>> START
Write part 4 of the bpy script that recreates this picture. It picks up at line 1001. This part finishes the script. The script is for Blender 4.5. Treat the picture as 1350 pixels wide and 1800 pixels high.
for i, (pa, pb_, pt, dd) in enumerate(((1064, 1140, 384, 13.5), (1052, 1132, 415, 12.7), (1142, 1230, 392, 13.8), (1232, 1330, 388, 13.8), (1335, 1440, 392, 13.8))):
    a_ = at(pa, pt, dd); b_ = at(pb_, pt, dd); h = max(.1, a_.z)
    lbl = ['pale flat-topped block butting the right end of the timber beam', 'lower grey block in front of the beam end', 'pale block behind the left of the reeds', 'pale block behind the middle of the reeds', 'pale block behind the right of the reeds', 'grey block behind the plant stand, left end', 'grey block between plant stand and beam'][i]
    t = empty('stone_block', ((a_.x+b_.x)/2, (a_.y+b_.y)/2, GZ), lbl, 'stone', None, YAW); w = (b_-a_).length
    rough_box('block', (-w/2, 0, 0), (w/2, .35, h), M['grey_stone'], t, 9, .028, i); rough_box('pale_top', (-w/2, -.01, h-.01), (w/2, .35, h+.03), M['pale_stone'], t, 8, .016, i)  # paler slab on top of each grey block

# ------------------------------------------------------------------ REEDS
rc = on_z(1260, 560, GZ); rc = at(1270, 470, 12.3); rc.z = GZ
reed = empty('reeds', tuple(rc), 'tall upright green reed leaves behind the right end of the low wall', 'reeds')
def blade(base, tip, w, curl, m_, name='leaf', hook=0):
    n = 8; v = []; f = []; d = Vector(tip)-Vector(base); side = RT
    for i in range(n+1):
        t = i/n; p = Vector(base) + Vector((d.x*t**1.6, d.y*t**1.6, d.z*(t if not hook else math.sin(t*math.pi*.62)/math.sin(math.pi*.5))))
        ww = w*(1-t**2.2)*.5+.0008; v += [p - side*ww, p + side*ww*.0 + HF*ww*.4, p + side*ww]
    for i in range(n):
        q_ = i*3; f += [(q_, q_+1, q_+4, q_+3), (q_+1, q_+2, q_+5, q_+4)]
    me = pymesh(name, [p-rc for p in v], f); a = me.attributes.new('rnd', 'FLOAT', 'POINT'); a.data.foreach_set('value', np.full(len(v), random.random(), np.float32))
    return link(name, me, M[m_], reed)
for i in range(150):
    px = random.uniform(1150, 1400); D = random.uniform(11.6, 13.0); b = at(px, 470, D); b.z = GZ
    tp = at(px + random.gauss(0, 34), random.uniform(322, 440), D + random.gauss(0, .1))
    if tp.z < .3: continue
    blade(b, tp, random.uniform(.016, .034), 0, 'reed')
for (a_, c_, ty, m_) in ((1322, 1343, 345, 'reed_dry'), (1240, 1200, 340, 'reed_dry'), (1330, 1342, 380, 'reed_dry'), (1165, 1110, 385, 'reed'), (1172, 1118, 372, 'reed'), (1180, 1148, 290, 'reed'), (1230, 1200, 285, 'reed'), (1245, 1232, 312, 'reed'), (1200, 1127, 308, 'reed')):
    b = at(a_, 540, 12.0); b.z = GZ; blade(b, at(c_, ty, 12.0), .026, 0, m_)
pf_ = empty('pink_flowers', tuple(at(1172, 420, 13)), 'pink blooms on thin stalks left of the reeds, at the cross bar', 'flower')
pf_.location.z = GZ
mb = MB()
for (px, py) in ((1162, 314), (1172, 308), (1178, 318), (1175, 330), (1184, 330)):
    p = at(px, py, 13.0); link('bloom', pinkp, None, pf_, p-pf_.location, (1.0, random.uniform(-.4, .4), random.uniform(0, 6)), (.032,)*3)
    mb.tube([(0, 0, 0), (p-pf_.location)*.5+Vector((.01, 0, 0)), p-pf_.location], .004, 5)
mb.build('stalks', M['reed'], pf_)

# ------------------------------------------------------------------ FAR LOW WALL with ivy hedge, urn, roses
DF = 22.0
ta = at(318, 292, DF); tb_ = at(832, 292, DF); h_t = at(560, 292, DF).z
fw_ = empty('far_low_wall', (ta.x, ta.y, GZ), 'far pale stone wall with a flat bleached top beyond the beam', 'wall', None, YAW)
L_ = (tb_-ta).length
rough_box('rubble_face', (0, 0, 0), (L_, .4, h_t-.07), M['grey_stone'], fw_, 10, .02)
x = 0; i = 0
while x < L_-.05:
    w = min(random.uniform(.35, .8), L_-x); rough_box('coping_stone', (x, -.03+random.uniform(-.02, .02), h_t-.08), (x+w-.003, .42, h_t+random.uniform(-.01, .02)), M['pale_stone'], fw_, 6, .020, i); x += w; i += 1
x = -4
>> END
TO BE DONE:
Quote verbatim the opening lines of the listing above, ending with the line where "w = (b_-a_).length" appears; include both endpoints and nothing more.

SOLUTION TO THE EXERCISE:
Write part 4 of the bpy script that recreates this picture. It picks up at line 1001. This part finishes the script. The script is for Blender 4.5. Treat the picture as 1350 pixels wide and 1800 pixels high.
for i, (pa, pb_, pt, dd) in enumerate(((1064, 1140, 384, 13.5), (1052, 1132, 415, 12.7), (1142, 1230, 392, 13.8), (1232, 1330, 388, 13.8), (1335, 1440, 392, 13.8))):
    a_ = at(pa, pt, dd); b_ = at(pb_, pt, dd); h = max(.1, a_.z)
    lbl = ['pale flat-topped block butting the right end of the timber beam', 'lower grey block in front of the beam end', 'pale block behind the left of the reeds', 'pale block behind the middle of the reeds', 'pale block behind the right of the reeds', 'grey block behind the plant stand, left end', 'grey block between plant stand and beam'][i]
    t = empty('stone_block', ((a_.x+b_.x)/2, (a_.y+b_.y)/2, GZ), lbl, 'stone', None, YAW); w = (b_-a_).length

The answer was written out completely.